E’ il mio bisogno che crea i gatti affamati, non l’inverso.
Noi normalmente pensiamo: c’è un gatto affamato e bisognoso e dunque io gli dò da mangiare (oppure lo caccio). Se il gatto non ci fosse, non lo farei.
Io invece inverto il pensiero e ragiono così: siccome io, per motivi miei, ho bisogno di nutrire, accudire, curare (o cacciare) il gatto, allora un gatto affamato, randagio, malato (o aggressivo) si presenterà a me.
Qualcuno ha detto: ti sia dato secondo ciò che desideri.
Io vedo fuori quello che non voglio guardare dentro di me.
Io vedo necessità nel gatto, bisogno, fame, bisogno di cure… certamente il gatto ha in sè
queste cose ma non si sta rivolgendo a me in quel momento. Anzi, il gatto sta sostenendo il suoi bisogni, se ne sta facendo carico. Quando ha fame si ferma a un tavolo, miagola, se qualcuno gli dà da mangiare mangia, sennò passa a un altro tavolo. Punto.
Io invece non mi faccio carico del mio bisogno e lo proietto su di lui. Vedo il bisogno nel gatto perché il bisogno è in me.
Sono io quella che, metaforicamente parlando, ha fame, che si sente sola, che ha bisogno di cure e di accudimento.
Ma non riconosco questi bisogni in me. Non li vedo in me. Sono troppo dolorosi da riconoscere.
Ma certo non possono essere eliminati.
Se non li riconosco e non li posso eliminare, li devo proiettare all’esterno. Come uno specchio, il gatto è una superficie perfetta in cui riflettermi. E la bambina che lancia i sassi è una rappresentazione meravigliosa di tutta l’ambivalenza che provo verso la parte di me denutrita, trascurata, abbandonata.
Amore e paura. Compassione e fastidio. Dolore e rabbia.
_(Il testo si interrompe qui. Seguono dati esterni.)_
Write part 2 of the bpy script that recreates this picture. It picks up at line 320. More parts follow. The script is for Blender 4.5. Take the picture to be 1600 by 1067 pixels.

E il gatto? Il meraviglioso gatto che sostiene con regale e maestosa dignità il suo diritto al suo spazio, al suo territorio, a non essere invaso (nemmeno dalle premure), che sostiene soprattutto il suo bisogno. Non elemosina, non pretende. Sostiene. Quando c’è da mangiare si mangia, quando non ce n’è, non ce n’è. Non si ribella al suo destino. Lo sostiene. Senza rabbia, senza rancore, senza vendicatività.
Anche lui è una rappresentazione di una parte di me, della mia parte Adulta.
In alcuni momenti ancora così labile, al tempo stesso desiderosa di crescere e di rinforzarsi, di maturare e fortificarsi per potersi finalmente occupare dei bisogni di quella bambina che nonostante tutto si sente ancora randagia.